• _SOURCE EXCERPT_:
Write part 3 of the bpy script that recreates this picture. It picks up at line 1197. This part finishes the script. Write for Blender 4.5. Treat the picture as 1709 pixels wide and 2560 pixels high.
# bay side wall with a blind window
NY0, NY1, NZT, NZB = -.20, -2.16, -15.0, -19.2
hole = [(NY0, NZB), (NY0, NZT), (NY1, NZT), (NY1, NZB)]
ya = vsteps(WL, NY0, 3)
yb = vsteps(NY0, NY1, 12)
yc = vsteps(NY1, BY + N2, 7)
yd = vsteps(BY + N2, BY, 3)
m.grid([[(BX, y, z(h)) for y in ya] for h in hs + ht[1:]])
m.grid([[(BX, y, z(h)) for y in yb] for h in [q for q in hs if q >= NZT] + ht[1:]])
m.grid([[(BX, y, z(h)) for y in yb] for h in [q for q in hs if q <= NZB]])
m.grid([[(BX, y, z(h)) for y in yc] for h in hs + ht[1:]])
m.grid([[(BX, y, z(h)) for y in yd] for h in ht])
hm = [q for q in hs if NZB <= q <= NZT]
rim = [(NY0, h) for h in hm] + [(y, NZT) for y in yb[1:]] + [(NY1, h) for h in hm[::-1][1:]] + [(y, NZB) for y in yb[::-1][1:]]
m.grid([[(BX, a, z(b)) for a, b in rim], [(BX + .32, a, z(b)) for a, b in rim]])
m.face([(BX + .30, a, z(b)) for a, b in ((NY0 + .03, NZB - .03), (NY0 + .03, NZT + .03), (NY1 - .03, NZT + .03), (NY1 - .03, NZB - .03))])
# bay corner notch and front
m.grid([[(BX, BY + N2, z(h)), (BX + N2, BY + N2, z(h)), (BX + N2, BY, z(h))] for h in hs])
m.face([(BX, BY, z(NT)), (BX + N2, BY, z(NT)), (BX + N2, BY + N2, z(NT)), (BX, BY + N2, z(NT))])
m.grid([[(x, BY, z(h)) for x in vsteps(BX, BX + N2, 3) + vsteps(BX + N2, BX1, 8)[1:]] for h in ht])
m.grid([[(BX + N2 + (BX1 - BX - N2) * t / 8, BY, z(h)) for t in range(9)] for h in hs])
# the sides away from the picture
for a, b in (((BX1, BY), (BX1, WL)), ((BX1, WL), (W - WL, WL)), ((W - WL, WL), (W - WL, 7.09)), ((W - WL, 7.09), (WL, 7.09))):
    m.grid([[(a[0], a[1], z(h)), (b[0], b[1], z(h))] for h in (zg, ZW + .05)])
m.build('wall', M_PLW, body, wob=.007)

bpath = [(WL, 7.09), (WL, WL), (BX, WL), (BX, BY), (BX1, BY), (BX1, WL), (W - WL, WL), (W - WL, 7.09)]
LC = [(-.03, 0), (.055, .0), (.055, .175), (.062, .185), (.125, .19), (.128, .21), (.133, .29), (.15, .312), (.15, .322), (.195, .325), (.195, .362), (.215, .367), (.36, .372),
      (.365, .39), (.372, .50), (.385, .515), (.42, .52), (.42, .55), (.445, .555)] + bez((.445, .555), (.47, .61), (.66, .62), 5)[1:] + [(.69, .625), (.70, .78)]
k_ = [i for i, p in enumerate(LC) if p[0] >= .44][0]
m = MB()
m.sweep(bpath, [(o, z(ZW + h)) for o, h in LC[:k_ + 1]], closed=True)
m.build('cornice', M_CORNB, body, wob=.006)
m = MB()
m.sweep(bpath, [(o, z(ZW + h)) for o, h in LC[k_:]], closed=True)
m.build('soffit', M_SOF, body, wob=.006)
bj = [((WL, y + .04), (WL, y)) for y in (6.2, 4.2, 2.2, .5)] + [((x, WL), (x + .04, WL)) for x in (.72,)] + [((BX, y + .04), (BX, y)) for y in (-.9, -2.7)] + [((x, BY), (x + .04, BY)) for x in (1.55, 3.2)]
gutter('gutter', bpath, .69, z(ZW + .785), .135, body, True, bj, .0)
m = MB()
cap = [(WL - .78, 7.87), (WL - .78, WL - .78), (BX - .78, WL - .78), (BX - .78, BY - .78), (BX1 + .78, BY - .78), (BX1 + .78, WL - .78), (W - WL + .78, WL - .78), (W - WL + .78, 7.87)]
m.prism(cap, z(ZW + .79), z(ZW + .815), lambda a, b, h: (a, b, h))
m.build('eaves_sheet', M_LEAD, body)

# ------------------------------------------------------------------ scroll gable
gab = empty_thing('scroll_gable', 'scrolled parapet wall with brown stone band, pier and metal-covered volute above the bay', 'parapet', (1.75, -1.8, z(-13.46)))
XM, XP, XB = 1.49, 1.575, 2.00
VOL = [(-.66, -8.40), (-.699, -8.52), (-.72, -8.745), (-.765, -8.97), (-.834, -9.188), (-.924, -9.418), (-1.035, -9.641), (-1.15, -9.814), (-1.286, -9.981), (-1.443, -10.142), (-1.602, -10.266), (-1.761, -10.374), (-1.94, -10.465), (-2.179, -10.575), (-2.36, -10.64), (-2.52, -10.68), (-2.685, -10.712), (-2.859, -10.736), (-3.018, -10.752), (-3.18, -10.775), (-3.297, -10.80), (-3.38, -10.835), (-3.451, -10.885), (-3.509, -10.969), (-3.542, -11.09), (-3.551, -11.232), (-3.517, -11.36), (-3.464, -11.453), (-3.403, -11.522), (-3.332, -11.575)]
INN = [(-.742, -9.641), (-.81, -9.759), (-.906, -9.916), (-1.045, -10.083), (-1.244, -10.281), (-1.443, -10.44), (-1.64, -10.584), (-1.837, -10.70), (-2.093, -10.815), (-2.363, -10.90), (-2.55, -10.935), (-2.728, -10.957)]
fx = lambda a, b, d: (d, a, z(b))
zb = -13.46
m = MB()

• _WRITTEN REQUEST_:
Output exactly the lines running from the line containing "m.build('cornice', M_CORNB, body, wob=.006)" through the line containing "in LC[k_:]], closed=True)", and only those lines.

• _TASK RESULT_:
m.build('cornice', M_CORNB, body, wob=.006)
m = MB()
m.sweep(bpath, [(o, z(ZW + h)) for o, h in LC[k_:]], closed=True)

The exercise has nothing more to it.